Geomagnetic excursions are short‐lived episodes when Earth's magnetic field deviates into an intermediate polarity state. Understanding the origin, frequency, amplitude, duration, and field behaviour associated with excursions is a forefront research area within solid Earth geophysics. Excursion events typically last a few thousand to tens of thousands of years; unlike full reversals, excursions are generally not recorded around the globe. We present here a new palaeomagnetic record (Geomagnetic excursions) from a lacustrine sediment sequence (at times, punctuated by undersized horizons of the gravels) with extraordinarily stable signals. Palaeomagnetic and rock magnetic investigations were performed on a 17‐m‐thick profile of unconsolidated sediments from Bagwalipokar palaeolake (Lat. 29°43′18″; Long. 79°28′42″; altitude 4167 ft), Binta Basin in the Kumaun Lesser Himalaya, situated in the zone of the active North Almora Thrust (NAT).
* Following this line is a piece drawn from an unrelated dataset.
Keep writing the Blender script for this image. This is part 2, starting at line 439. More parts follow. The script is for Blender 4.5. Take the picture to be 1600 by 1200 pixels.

A total of 540 oriented palaeomagnetic samples from 108 horizons (five samples per horizon) were collected from the section. The extrapolation of the optically stimulated luminescence (OSL) date indicates that the whole section was deposited between 45 and 2.5 ka. Magnetic remanence is predominantly carried by magnetite alone. Virtual Geomagnetic Pole (VGP) latitudes were determined using mean declinations and inclinations. Two geomagnetic excursions were observed at younger levels [11.6–10.5 m (15.5–14.7 ka) and 15–11.7 m (8.0–2.85 ka)]. These geomagnetic excursions correlate with the recently reported younger Hawaiian lava flow excursions. The youngest excursion from 8 ka may be attributed to the climatic event beginning at 8.2 ka cooling event of an oxygen isotope record of biogenic carbonate from palaeolake Riwasa in north‐western India that provides a history of the Indian Summer Monsoon (ISM) from ∼11 to 6 ka BP and also the North Atlantic glacial outburst flood and the slowdown of Atlantic meridional overturning circulation. However, further work is needed to verify this interpretation.